The stories grow more valuable the older we become. Perhaps that’s because the older stories show how much our lives have changed. If these stories aren’t written down, they can be lost when the people telling them are no longer around.

What if you put these moments into a book? They would be there not only for present generations, but for generations to come. At Story Preserve, that’s what we do. We help families capture their most memorable stories in print so they can be shared amongst the ones they love.

Family stories enhance self-esteem in teens

Family serving Christmas dinner

The best family talks happen at the dinner table. You chat about your day at work or school. You recount moments you’ve enjoyed together, like a family canoe trip or playing laser tag all afternoon.

As parents, you love to tell your children about your life. You talk about their grandparents and other relatives too. Some of the stories are about pleasant experiences, but the stories your children like best often have an element of challenge.

Teens like to hear about how their parents and other relatives made mistakes, faced difficult situations, and managed to pull through. It helps them figure out who they are and it makes them more resilient.

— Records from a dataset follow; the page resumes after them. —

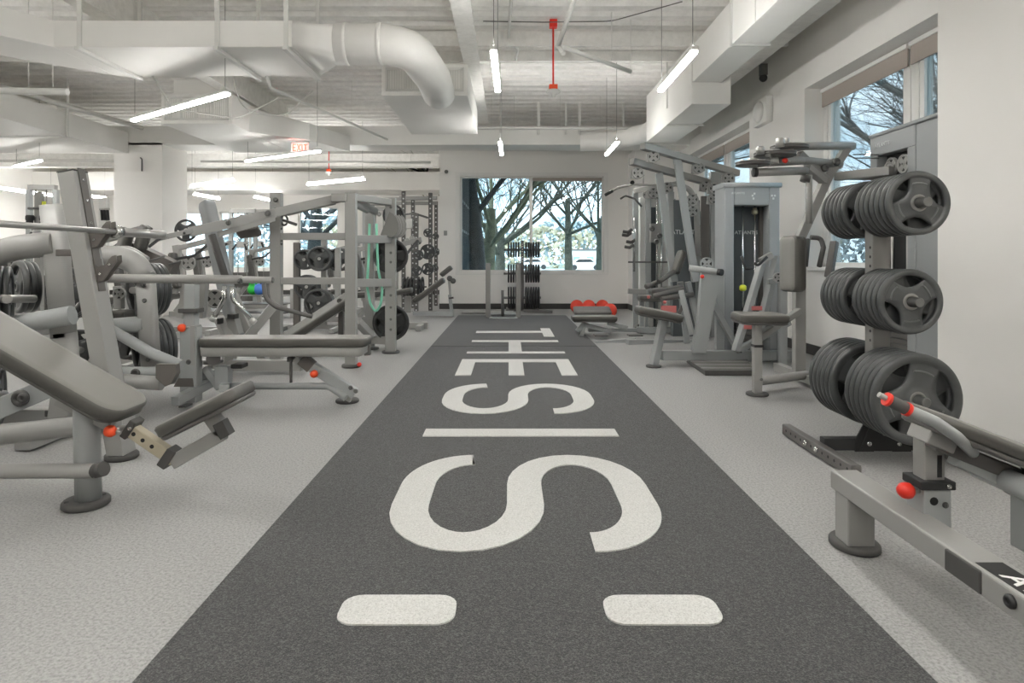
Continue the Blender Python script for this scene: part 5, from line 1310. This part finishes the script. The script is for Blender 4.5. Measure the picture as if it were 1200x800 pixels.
B(cg, 'perforated_rail', P(435, 237, z2+.25), P(462, 237, z2+.25), .05, .07); pr.build('rail_holes', 'black', cg)
G = 'plates on the cage post'
for k in range(4): plate(P(458, 300, z2+.12+.05*k), .40-.0*k, .045, 'dark plate on the middle peg of the cage, %s from the camera' % ORD[k], G, m='plate_dark' if k == 0 else 'plate', spin=.5+.7*k)
for k in range(4): plate(P(458, 378, z2+.12+.05*k), .42, .045, 'dark plate on the lowest peg of the cage, %s from the camera' % ORD[k], G, m='plate_dark' if k == 0 else 'plate', spin=.2+.7*k)
for k in range(2): plate(P(461, 252, z2+.25+.05*k), .25, .045, 'dark plate at the top peg of the cage, %s from the camera' % ORD[k], G, m='plate_dark', spin=.2+.7*k)
for y, L2 in ((300, .45), (378, .45), (252, .4)): MB().cyl(P(458, y, z2+.04), P(458, y, z2+.04)+V(0, L2, 0), .024).build('plate_peg', 'steel', cg)
# half round covers
zc_ = z2-.14
poly = [P(a, b, zc_) for a, b in ((456.5, 248), (451, 262), (446, 275), (450, 277.3), (456, 278), (461, 277), (465, 273.5), (467, 268), (467, 262), (464.5, 255), (461, 250.5))]
lab(MB().prism(poly, (0, .012, 0)).build('half_round_cover', 'frame_mid', cg, bev=.003), 'taupe half round cover plate')
for k in range(1, 4): lab(MB().prism([p+V(.022*k, .05*k, 0) for p in poly[2:]], (0, .02, 0)).build('half_round_cover', 'frame', cg, bev=.003), 'grey half round cover plate')
# mint band
band = [(433, 262), (432, 300), (430, 335), (434, 356), (440, 366), (446, 358), (448, 340), (443, 315), (442, 290), (441, 262)]
tag(MB().tube([P(a, b, 6.95) for a, b in band], .014, 10, fil=.2).build('resistance_band', 'mint', loc=P(437, 262, 6.95)), 'mint green elastic band hanging in a loop on the cage', 'exercise band')

# inclined bench seen through the cage
b2 = thing('incline_bench', 'dark inclined bench standing inside the cage opening behind the flat bench', 'weight bench', (-1.9, 7.4, 0))
sd2 = (P(404, 350, 7.4)-P(340, 392, 7.3)); 
PADP(b2, 'back_pad', P(370, 377, 7.35), 1.0, .30, .07, sd2, (-.5, -.35, .8), .05, m='pad_side')
B(b2, 'frame_beam', P(350, 394, 7.4), P(404, 358, 7.4), .06, .06)
B(b2, 'rear_post', P(400, 405, 7.5), P(400, 360, 7.5), .06, .06, 'frame_dark')
B(b2, 'base_rail', (-2.5, 7.45, .06), (-1.8, 7.45, .06), .07, .07); B(b2, 'front_leg', (-2.4, 7.45, .06), P(352, 392, 7.4), .06, .06)
for a, b in ((398, 352), (404, 362)): bolt(b2, P(a, b, 7.3), (0, -1, 0), .03, .03)

# plate tree behind the cage
t3 = thing('plate_tree', 'grey plate tree with loaded pegs seen through the upper cage opening', 'plate rack', (-2.75, 9.3, 0))
zt3 = 9.5
B(t3, 'post', V(P(380, 0, zt3).x, zt3, .05), V(P(380, 0, zt3).x, zt3, 1.4), .08, .08); B(t3, 'post', V(P(348, 0, zt3).x, zt3, .05), V(P(348, 0, zt3).x, zt3, 1.3), .09, .08, 'bracket')
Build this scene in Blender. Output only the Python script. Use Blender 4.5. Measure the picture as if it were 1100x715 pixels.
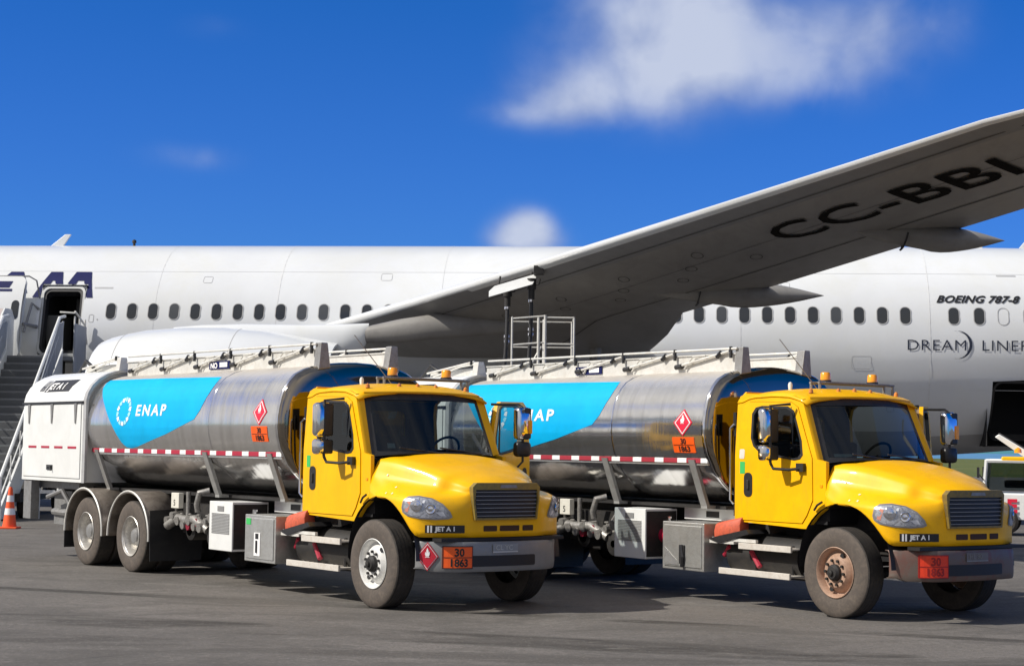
import bpy, bmesh, math, random
from mathutils import Vector, Matrix
from mathutils.bvhtree import BVHTree
from mathutils.geometry import tessellate_polygon
random.seed(7)
PI = math.pi
for o in list(bpy.data.objects): bpy.data.objects.remove(o)
SC = bpy.context.scene
COL = SC.collection

# ------------------------------------------------------------------ camera
FPX, PITCH, ROLL, HCAM = 1838.6341, .0661, .0142, 1.9323
cp, sp, cr, sr = math.cos(PITCH), math.sin(PITCH), math.cos(ROLL), math.sin(ROLL)
FW = Vector((0, cp, sp)); U0 = Vector((0, -sp, cp)); X0 = Vector((1, 0, 0))
RV = X0*cr + U0*sr; UV = -X0*sr + U0*cr
cam_d = bpy.data.cameras.new('camera'); cam = bpy.data.objects.new('camera', cam_d); COL.objects.link(cam)
cam_d.sensor_fit = 'HORIZONTAL'; cam_d.sensor_width = 36; cam_d.lens = FPX/1100*36
cam_d.clip_end = 60000; cam_d.clip_start = .1
mw = Matrix((RV, UV, -FW)).transposed().to_4x4(); mw.translation = Vector((0, 0, HCAM)); cam.matrix_world = mw
SC.camera = cam

# ------------------------------------------------------------------ light
SUN_DIR = Vector((-1.1, -.28, 1.0)).normalized()      # towards the sun
sun_d = bpy.data.lights.new('sun', 'SUN'); sun = bpy.data.objects.new('sun', sun_d); COL.objects.link(sun)
sun_d.energy = 5.0; sun_d.angle = math.radians(.53); sun_d.color = (1, .945, .85)
sun.rotation_euler = SUN_DIR.to_track_quat('Z', 'Y').to_euler()
SC.view_settings.view_transform = 'Standard'; SC.view_settings.look = 'None'
SC.view_settings.exposure = 0.08; SC.view_settings.gamma = 1
SC.cycles.max_bounces = 8; SC.cycles.transparent_max_bounces = 16
SC.cycles.use_denoising = True

# ------------------------------------------------------------------ node helpers
def S(node, name, v):
    if name in node.inputs: node.inputs[name].default_value = v
class NT:
    def __init__(s, nt): s.nt = nt
    def n(s, t, **k):
        x = s.nt.nodes.new(t)
        for a, b in k.items(): setattr(x, a, b)
        return x
    def l(s, a, b): s.nt.links.new(a, b)
    def set(s, sock, v):
        if hasattr(v, 'is_output'): s.l(v, sock)
        else: sock.default_value = v
    def m(s, op, a, b=None, c=None, clamp=False):
        x = s.n('ShaderNodeMath', operation=op); x.use_clamp = clamp
        s.set(x.inputs[0], a)
        if b is not None: s.set(x.inputs[1], b)
        if c is not None: s.set(x.inputs[2], c)
        return x.outputs[0]
    def mix(s, f, a, b, blend='MIX'):
        x = s.n('ShaderNodeMix', data_type='RGBA', blend_type=blend)
        s.set(x.inputs[0], f); s.set(x.inputs[6], a); s.set(x.inputs[7], b)
        return x.outputs[2]
    def noise(s, vec, scale, detail=4, rough=.5, dist=0):
        x = s.n('ShaderNodeTexNoise'); s.l(vec, x.inputs['Vector'])
        S(x, 'Scale', scale); S(x, 'Detail', detail); S(x, 'Roughness', rough); S(x, 'Distortion', dist)
        return x.outputs[0]
    def ramp(s, f, a, b, ca=(0, 0, 0, 1), cb=(1, 1, 1, 1)):
        x = s.n('ShaderNodeValToRGB'); s.l(f, x.inputs[0])
        e = x.color_ramp.elements; e[0].position = a; e[1].position = b; e[0].color = ca; e[1].color = cb
        return x.outputs[0]
    def obj(s, scale=(1, 1, 1)):
        t = s.n('ShaderNodeTexCoord'); mp = s.n('ShaderNodeMapping'); s.l(t.outputs['Object'], mp.inputs[0])
        mp.inputs['Scale'].default_value = scale
        return mp.outputs[0]
def c4(c): return (c[0], c[1], c[2], 1)
MATS = {}
def mat(name, col, rough=.5, metal=0, dirt=0, dirt_col=(.16, .13, .1), dscale=3, coat=0, bump=0, bscale=60, rvar=0, spec=.5, stretch=(1, 1, 1)):
    """procedural Principled material: base colour with slow variation, patchy dirt and fine bump"""
    if name in MATS: return MATS[name]
    m = bpy.data.materials.new(name); m.use_nodes = True; t = NT(m.node_tree); b = t.nt.nodes['Principled BSDF']
    S(b, 'Roughness', rough); S(b, 'Metallic', metal); S(b, 'Coat Weight', coat); S(b, 'Coat Roughness', .08); S(b, 'Specular IOR Level', spec)
    v = t.obj(stretch)
    n1 = t.noise(v, dscale, 6, .6, .3)
    col2 = tuple(x*.86 for x in col)
    base = t.mix(t.ramp(n1, .35, .7), c4(col), c4(col2))
    if dirt:
        n2 = t.noise(v, dscale*2.3, 8, .7, .8)
        base = t.mix(t.m('MULTIPLY', t.ramp(n2, .45, .72), dirt), base, c4(dirt_col))
    if name.startswith('yellow'):
        n3 = t.noise(v, 48, 3, .6); base = t.mix(t.m('MULTIPLY', t.ramp(n3, .68, .74), .55), base, (.35, .2, .03, 1))
        n4 = t.noise(t.obj((1, 1, .25)), 5, 8, .75, .5); base = t.mix(t.m('MULTIPLY', t.ramp(n4, .52, .78), .4), base, (.5, .3, .03, 1))
    t.l(base, b.inputs['Base Color'])
    if rvar:
        r = t.m('MULTIPLY_ADD', n1, rvar, rough-rvar/2, clamp=True); t.l(r, b.inputs['Roughness'])
    if bump:
        bp = t.n('ShaderNodeBump'); S(bp, 'Strength', bump); S(bp, 'Distance', .01)
        t.l(t.noise(v, bscale, 4, .6), bp.inputs['Height']); t.l(bp.outputs[0], b.inputs['Normal'])
    MATS[name] = m
    return m
YEL = mat('yellow_paint', (.92, .49, .001), .42, dirt=.12, dirt_col=(.6, .28, .005), dscale=1.6, coat=.2, spec=.25, rvar=.1)
YEL2 = mat('yellow_paint_worn', (.92, .485, .001), .45, dirt=.18, dirt_col=(.58, .27, .005), dscale=2.2, coat=.15, spec=.25, rvar=.1)
WHITE = mat('white_paint', (.78, .79, .78), .4, dirt=.2, dirt_col=(.5, .48, .43), dscale=1.2, coat=.2)
PLWHITE = mat('aircraft_white', (.72, .74, .76), .3, dirt=.3, dirt_col=(.62, .61, .5), dscale=.2, coat=.3, rvar=.1)
BLACK = mat('black_plastic', (.018, .018, .02), .45, dirt=.3, dirt_col=(.06, .055, .05))
DARK = mat('chassis_black', (.016, .015, .015), .6, dirt=.5, dirt_col=(.045, .038, .03), dscale=5)
RUB = mat('rubber', (.036, .032, .029), .85, dirt=.5, dirt_col=(.10, .08, .062), dscale=5, bump=.4)
RUBW = mat('rubber_sidewall', (.085, .07, .06), .85, dirt=.6, dirt_col=(.15, .12, .095), dscale=6, bump=.3)
ALU = mat('checker_aluminium', (.62, .62, .6), .42, metal=.8, dirt=.35, dirt_col=(.3, .27, .23), dscale=4, bump=.3, bscale=40)
ALUW = mat('walkway_aluminium', (.74, .73, .69), .5, metal=.3, dirt=.4, dirt_col=(.42, .36, .29), dscale=3)
STEEL = mat('grey_steel', (.3, .3, .3), .5, metal=.4, dirt=.5, dirt_col=(.12, .1, .08), dscale=5)
CHROME = mat('chrome', (.8, .8, .82), .1, metal=1, dirt=.1, dscale=6)
WHEELW = mat('wheel_white', (.75, .75, .73), .4, dirt=.35, dirt_col=(.3, .24, .18), dscale=8)
WHEELR = mat('wheel_rusty', (.42, .27, .19), .55, dirt=.8, dirt_col=(.22, .12, .08), dscale=9)
WHEELA = mat('wheel_aluminium', (.72, .7, .66), .35, metal=.5, dirt=.5, dirt_col=(.25, .2, .15), dscale=8)
BUMPG = mat('bumper_grey', (.23, .235, .24), .45, metal=.2, dirt=.3, dirt_col=(.2, .19, .18), dscale=4)
BUMPD = mat('bumper_scuffed', (.15, .118, .10), .5, metal=.2, dirt=1, dirt_col=(.17, .06, .045), dscale=1.6)
RED = mat('sign_red', (.68, .015, .05), .45); DRED = mat('faded_red', (.42, .02, .05), .5)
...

A group of psychologists at Emory University studied the impact family stories have on teens. They found that teens who know their family stories have higher self-esteem and feel in control of their lives. If they know how their parents met, where their grandparents were born, and other details about their family’s past, teens are less likely to experience depression.

Fivush, R., Duke, M, & Bohanek, J. (2010). Do you know … the power of family history in adolescent identity and well-being. Atlanta, Georgia: Emory University.